O pobre não é quem paga por colocar placas no telhado — é quem permanece sem acesso, sem autonomia e sem poder para gerar sua própria energia. A GD, ao contrário, é poderosa ferramenta de inclusão.
Se queremos de fato uma transição justa, precisamos defender a GD como direito — e não aceitar que seja desmontada por lobbies. Investir em microrredes, redes inteligentes e eficiência descentralizada é a tecnologia da vez. Será muito triste se o Brasil perder esse salto por conta de quem quer manter o cidadão preso ao passado.
Em suma: ou defendemos a geração distribuída e liberamos seu pleno potencial ou continuaremos com sistema fechado, desigual e vulnerável.
O momento exige escolha. E essa escolha é de todos — governos, empresas, sociedade civil e cidadãos. A transição não será feita para nós sem nós.
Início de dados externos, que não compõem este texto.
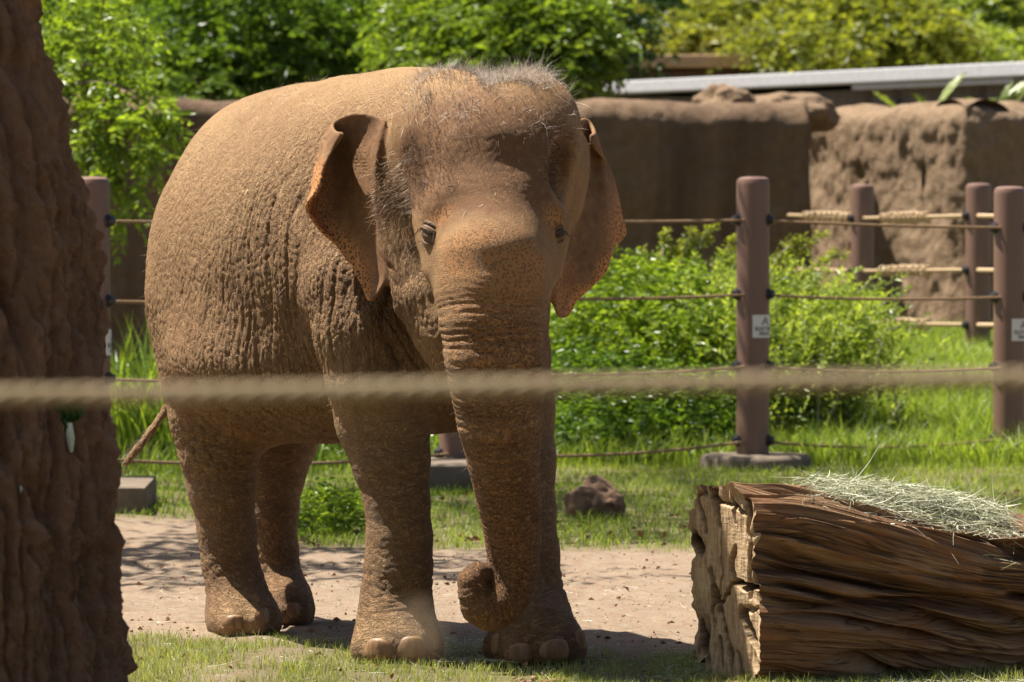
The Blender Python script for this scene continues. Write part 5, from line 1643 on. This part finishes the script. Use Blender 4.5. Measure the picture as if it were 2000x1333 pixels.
def shrub(name, label, blobs, n, leaf, mat, seed, per=9, wid=.5, spray=.28, droop=.35, spread=.9, up=.3, hollow=.3, base=None, group=None, stems=10, cat='shrub'):
    g = np.random.default_rng(seed)
    c = np.mean([b[0] for b in blobs], 0)
    base = np.array((c[0], c[1], float(gz(c[0], c[1])))) if base is None else np.array(base)
    t = thing(name, label, cat, tuple(base), group)
    p, u = blob_points(blobs, n, g, hollow)
    d = u * .7 + g.normal(size=u.shape) * .5; d[:, 2] += up
    V, F, T = sprays(p, d, spray * g.uniform(.6, 1.3, n), per, leaf, wid, g, droop, spread, .2)
    keep = np.repeat((V.reshape(-1, 4, 3)[:, :, 2].min(1) > gz(V.reshape(-1, 4, 3)[:, 0, 0], V.reshape(-1, 4, 3)[:, 0, 1]) - .02), 1)
    nl = len(keep); f2 = np.concatenate([keep, keep]); F = F[f2]
    mesh_np('foliage', V, F, mat, t, False, dict(tint=T))
    b = MB()
    for k in range(stems):
        q = blobs[g.integers(len(blobs))]; e = np.array(q[0]) + g.normal(size=3) * np.array(q[1]) * .45
        s_ = np.array((q[0][0] + g.normal() * .1, q[0][1] + g.normal() * .1, 0)); s_[2] = float(gz(s_[0], s_[1]))
        e[2] = max(e[2], s_[2] + .1)
        b.tube([s_, (s_ + e) / 2 + g.normal(size=3) * .04, e], [.012, .009, .004], 5)
    b.build('stem', M_BARK, t)['kind'] = 'stuff'
    return t
shrub('leafy_shrub', 'light green leafy shrub between the elephant ear and the tall bollard', [B(1110, 580, 36.5, 70, 70), B(1220, 590, 36, 80, 60), B(1310, 620, 35.5, 70, 60), B(1180, 650, 35.5, 110, 60), B(1340, 680, 35.2, 90, 45), B(1110, 670, 36, 60, 60)],
      800, .070, LEAF_FRESH, 611, 11, .5, .36, .3, .9, .5)
def arching(name, label, spots, mat, seed, n, L, per, leaf, wid, lean, droop):
    """long arching sprays that rise from the ground: spots (px, depth, half width m)"""
    g = np.random.default_rng(seed)
    parts = []; b = MB(); ctr = []
    for (px, D, hw, sc) in spots:
        y = D + g.normal(size=n) * .35; x = P(px, 500, D)[0] + g.normal(size=n) * hw
        P0 = np.stack([x, y, gz(x, y) + .05], 1)
        d = np.stack([g.normal(size=n) * lean + .04, g.normal(size=n) * lean, np.ones(n)], 1)
        Ls = L * sc * g.uniform(.55, 1.1, n)
        parts.append(sprays(P0, d, Ls, per, leaf, wid, g, droop, .6, .22)); ctr.append(P0.mean(0))
        for k in range(0, n, 3):
            t = np.linspace(0, .9, 6)[:, None]; dd = d[k] / np.linalg.norm(d[k]); c = P0[k] + dd * Ls[k] * t; c[:, 2] -= (droop * Ls[k] * t ** 2)[:, 0]
            b.tube(list(c), list(np.linspace(.007, .002, 6)), 4)
    t = thing(name, label, 'shrub', tuple(np.mean(ctr, 0)))
    V, F, T = merge(parts)
    mesh_np('foliage', V, F, mat, t, False, dict(tint=T))
    b.build('stem', M_BARKP, t)['kind'] = 'stuff'
arching('feathery_shrub', 'feathery yellow green shrub arching around the bollard in the bushes', [(1370, 36.4, .32, 1.0), (1470, 35.8, .35, .95), (1550, 35.4, .30, .9)], LEAF_PALE, 612, 270, 2.15, 44, .070, .34, .20, .42)
shrub('bushy_shrub', 'green bush right of the bollard, spilling towards the sunlit wall', [B(1590, 660, 35.6, 70, 45), B(1650, 630, 35.8, 45, 40), B(1540, 700, 35.2, 60, 40), B(1620, 705, 35.2, 60, 35)],
      520, .062, LEAF_FRESH, 613, 10, .45, .28, .5)
shrub('dark_shrub', 'dark green leafy growth low behind the fence, right of the trunk', [B(1130, 760, 34.4, 90, 60), B(1240, 770, 34.2, 110, 50), B(1360, 790, 34, 90, 50), B(1180, 830, 33.8, 120, 40), B(1330, 850, 33.8, 90, 35)],
      1100, .06, LEAF_MID, 614, 9, .5, .25)
# tall seeding stalks that stand over the shrub
g = np.random.default_rng(620)
st = thing('tall_stalks', 'tall yellow green flowering stalks rising from the shrub left of the bollard', 'plant', tuple(ground_at(1330, 36.6)))
parts = []; b = MB()
for (x0, y0, x1, y1) in ((1290, 560, 1298, 460), (1318, 560, 1352, 455), (1335, 570, 1385, 445), (1270, 570, 1250, 500), (1370, 560, 1440, 470), (1510, 560, 1600, 462), (1500, 540, 1560, 470), (1310, 560, 1320, 490), (1400, 560, 1460, 500), (1540, 560, 1640, 500)):
    A = P(x0, y0, 36.6); Bq = P(x1, y1, 36.6 + g.uniform(-.2, .2)); t = np.linspace(0, 1, 12)[:, None]
    ctr = A + (Bq - A) * t; ctr[:, 2] += (.05 * np.sin(t * math.pi))[:, 0]
    b.tube(list(np.vstack([[A[0] - .05, A[1], float(gz(A[0], A[1]))], ctr])), list(np.linspace(.012, .004, 13)), 5)
    for r in range(4):
        parts.append(sprays(ctr, np.tile(Bq - A, (12, 1)) + g.normal(size=(12, 3)) * .3, g.uniform(.05, .10, 12), 6, .045, .4, g, .1))
V, F, T = merge(parts); mesh_np('flower_spike', V, F, LEAF_YEL, st, False, dict(tint=T)); b.build('stalk', M_BARKP, st)['kind'] = 'stuff'
shrub('undergrowth_shrub', 'low shady shrub seen under the elephant belly', [B(640, 880, 33.5, 70, 50), B(600, 930, 33, 60, 40), B(690, 930, 33, 50, 45)], 420, .06, LEAF_MID, 615)
shrub('undergrowth_shrub', 'dark shrub behind the bollard between the elephant legs', [B(880, 800, 34, 60, 110), B(850, 900, 33.6, 60, 60)], 420, .06, LEAF_MID, 616)
shrub('undergrowth_shrub', 'shrub under the fence left of the elephant hind legs', [B(285, 880, 34.5, 90, 50), B(330, 910, 33.8, 80, 40), B(270, 800, 35, 60, 60)], 520, .06, LEAF_MID, 617)
shrub('weed_clump', 'bright weed clump on the grass between the hind and front legs', [B(640, 1000, 26.6, 55, 28), B(670, 1015, 26.4, 45, 25), B(610, 1025, 26.2, 40, 18)], 260, .05, LEAF_FRESH, 618, 7, .45, .12, .2, .9, .5, stems=6, cat='weeds')
# reedy grass at the left
def reeds(px0, px1, D0, D1, n, h0, h1, seed, label, w=(.018, .03)):
    g = np.random.default_rng(seed)
    y = g.uniform(D0, D1, n); x = (g.uniform(px0, px1, n) - 1000) / FPX * y
    V, Q, T, per = blades(x, y, g.uniform(h0, h1, n), g.uniform(*w, n), g, .75, 6)
    t = thing('reed_clump', label, 'plant', (float(x.mean()), float(y.mean()), 0))
    mesh_np('blades', V, [Q, T], LEAF_FRESH, t, True, dict(tint=np.repeat(g.uniform(0, 1, n), per)))['kind'] = 'stuff'
    b = MB()
    for k in range(12):
        i = g.integers(n); b.tube([(x[i], y[i], 0), (x[i] + g.normal() * .03, y[i], .35)], [.012, .008], 5)
    b.build('culm', M_BARKP, t)['kind'] = 'stuff'
reeds(215, 330, 33.0, 34.6, 420, .5, 1.15, 630, 'tall reedy grass clump between the bark trunk and the elephant rump')
# banana leaves over the wall
def banana(px, py, D, L, az, tilt, wid, t, g):
    """one big leaf blade with a midrib"""
    base = P(px, py, D); nu, nv = 18, 9
    V = []
    for i in range(nu):
        f = i / (nu - 1)
        c = base + np.array((math.sin(az) * math.cos(tilt) * L * f, 0.15 * L * f, math.sin(tilt) * L * f - .18 * L * f * f))
        w = wid * (math.sin(min(1, f * .97 + .03) * math.pi) ** .8) * (1 - .25 * f)
        for j in range(nv):
            a = -1 + 2 * j / (nv - 1)
            s_ = np.array((math.cos(az) * .75, -.55, -math.sin(az) * .5))
            V.append(c + s_ * (a * w) + np.array((0, .5, .6)) * (abs(a) * w * .35) + g.normal(size=3) * .004)
    mesh_np('leaf', np.array(V), grid_faces(nu, nv), LEAF_PALE, t, True, dict(tint=np.repeat(g.uniform(.2, .8), nu * nv)))
g = np.random.default_rng(640)
for lab, px, D, lv in (('banana plant with one large broken leaf leaning right over the shaded wall', 1850, 53.0, [(1828, 212, .62, 1.25, .95, .085), (1822, 222, .40, -.9, .8, .06)]),
                       ('small banana shoot just above the sunlit wall', 1738, 52.5, [(1754, 216, .40, -1.2, .75, .05)]),
                       ('banana plant with several bright leaves at the right edge above the wall', 1960, 53, [(1945, 216, .66, 1.3, .80, .085), (1918, 212, .30, -1.2, .6, .055), (1950, 208, .42, .9, 1.0, .06), (1903, 212, .34, 1.1, .5, .05), (1978, 210, .60, 1.2, 1.0, .09)])):
    q = ground_at(px, D)
    t = thing('banana_plant', lab, 'plant', q)
    b = MB(); b.tube([(q[0], q[1], 0), (q[0], q[1], 1.6), P(px, 215, D)], [.10, .09, .05], 10); b.build('stem', LEAF_MID, t)
    for a in lv: banana(a[0], a[1], D - .1, a[2], a[3], a[4], a[5], t, g)

# ---- litter: straw, dry leaves, clods
g = np.random.default_rng(650)
def on_ground(px0, px1, y0, y1, n):
    x, y = rect(px0, px1, y0, y1)(n, g); return np.stack([x, y, gz(x, y) + .006], 1)
p = np.concatenate([on_ground(830, 1010, 18.9, 20.0, 900), on_ground(1290, 1420, 18.2, 19.4, 500), on_ground(1480, 2050, 17.3, 18.2, 1400), on_ground(300, 1350, 18.0, 23, 900)])
hay(len(p), p, 'straw', 'loose straw strewn on the dirt around the feet and the log', 651, (.0007, .0014), (.02, .09), .12, (0, 0, 0))
n = 420
p = np.concatenate([on_ground(260, 1500, 17.8, 24, 170), on_ground(560, 2000, 25, 30, 300)])
d = g.normal(size=p.shape); d[:, 2] = np.abs(d[:, 2]) * .25
L = g.uniform(.015, .045, len(p)) * (1 + .6 * (p[:, 1] > 24))
V, F = leaves(p + (0, 0, .004), d, L, L * .5, g, .6)
M_DRY = leaf_mat('dry_leaf', (0.10, 0.045, 0.022), (0.27, 0.14, 0.07), .2, .7, (1.2, .8, .4))
tag(mesh_np('leaf_litter', V, F, M_DRY, None, False, dict(tint=np.repeat(g.uniform(0, 1, len(p)), 4))), 'brown dry leaves lying on dirt and grass', 'litter', kind='stuff')
def pebbles(p, r, mat, name, label, seed):
    g = np.random.default_rng(seed)
    bm = bmesh.new(); bmesh.ops.create_icosphere(bm, subdivisions=1, radius=1); U = np.array([v.co for v in bm.verts]); Fc = np.array([[v.index for v in f.verts] for f in bm.faces]); bm.free()
    n = len(p); k = len(U)
    V = U[None] * g.uniform(.6, 1.25, (n, k, 1)) * r[:, None, None] * np.array((1, 1, .7)) + p[:, None]
    F = Fc[None] + (np.arange(n) * k)[:, None, None]
    return tag(mesh_np(name, V.reshape(-1, 3), F.reshape(-1, 3), mat, None, True), label, 'pebbles', kind='stuff')
M_CLOD = simple('red_clod', (0.25, 0.145, 0.09), .95, .1, .4, 30)
p = np.concatenate([on_ground(250, 1400, 18, 25, 900)]); pebbles(p - (0, 0, .006), g.uniform(.002, .006, len(p)) * (1 + (g.uniform(0,1,len(p)) > .93)), M_CLOD, 'gravel', 'small clods and gravel on the dirt path', 661)
p = np.concatenate([on_ground(1380, 1480, 17.9, 18.35, 160), on_ground(1480, 2000, 17.4, 18.0, 160), on_ground(980, 1150, 17.5, 18.3, 90)]); pebbles(p - (0, 0, .004), g.uniform(.006, .02, len(p)), M_CLOD, 'clods', 'red clods of earth along the foot of the log', 663)

# ---- dust kicked up at the forefoot
c = P(822, 1228, 18.86)
bm = bmesh.new(); bmesh.ops.create_icosphere(bm, subdivisions=3, radius=1)
V = np.array([v.co for v in bm.verts]) * np.array((.17, .13, .17)) + c; F = np.array([[v.index for v in f.verts] for f in bm.faces]); bm.free()
md = bpy.data.materials.new('raised_dust'); md.use_nodes = True; nt = md.node_tree; nt.nodes.remove(nt.nodes['Principled BSDF'])
vol = nt.nodes.new('ShaderNodeVolumePrincipled'); vol.inputs['Color'].default_value = (.80, .62, .42, 1)
tcn = nt.nodes.new('ShaderNodeTexCoord'); mp = nt.nodes.new('ShaderNodeMapping'); mp.vector_type = 'POINT'
mp.inputs['Location'].default_value = tuple(-c / np.array((.17, .13, .17))); mp.inputs['Scale'].default_value = tuple(1 / np.array((.17, .13, .17)))
nt.links.new(tcn.outputs['Object'], mp.inputs[0])
ln = nt.nodes.new('ShaderNodeVectorMath'); ln.operation = 'LENGTH'; nt.links.new(mp.outputs[0], ln.inputs[0])
fo = nt.nodes.new('ShaderNodeMapRange'); fo.inputs[1].default_value = 1.0; fo.inputs[2].default_value = 0.0; fo.inputs[3].default_value = 0; fo.inputs[4].default_value = 1
nt.links.new(ln.outputs['Value'], fo.inputs[0])
nz = nt.nodes.new('ShaderNodeTexNoise'); nz.inputs['Scale'].default_value = 14; nz.inputs['Detail'].default_value = 3; nt.links.new(tcn.outputs['Object'], nz.inputs['Vector'])
m1 = nt.nodes.new('ShaderNodeMath'); m1.operation = 'MULTIPLY'; nt.links.new(fo.outputs[0], m1.inputs[0]); nt.links.new(nz.outputs['Fac'], m1.inputs[1])
m2 = nt.nodes.new('ShaderNodeMath'); m2.operation = 'MULTIPLY'; m2.inputs[1].default_value = 3.6; nt.links.new(m1.outputs[0], m2.inputs[0])
nt.links.new(m2.outputs[0], vol.inputs['Density']); nt.links.new(vol.outputs[0], nt.nodes['Material Output'].inputs['Volume'])
tag(mesh_np('dust', V, F, md), 'faint puff of tan dust rising beside the near forefoot', kind='stuff')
Agora, retomando a MP 1304/2025: essa medida carrega uma armadilha séria. Em seu rastro, está o risco de criminalizar a GD ou limitar severamente o acesso.
Quem de fato sairá perdendo? Sim, os mais pobres. Porque sem a GD, a democratização energética recua — e as classes mais favorecidas seguirão com contratos, geradores ou rede própria, enquanto a maioria continuará dependente das falhas estruturais.
Qual o papel da GD? Funciona assim: você instala geração própria (solar, biogás, baterias), reduz seu consumo da rede ou injeta excedente, com créditos ou tarifas de compensação.
Isso reduz perdas de transmissão, melhora resiliência e facilita a integração de redes inteligentes e microrredes. Em outras palavras, é tecnologia de ponta, participação cidadã e sustentabilidade — tudo junto.
Mas o que se está tentando manter é o modelo tradicional: geração centralizada, tarifas definidas por poucos, subsídios ocultos, risco de apagão e grande controle empresarial.
Se formos fiéis ao espírito da transição energética — que envolve redes inteligentes, geração distribuída, microrredes, flexibilidade e tecnologia — a GD deve ser o centro, não o alvo.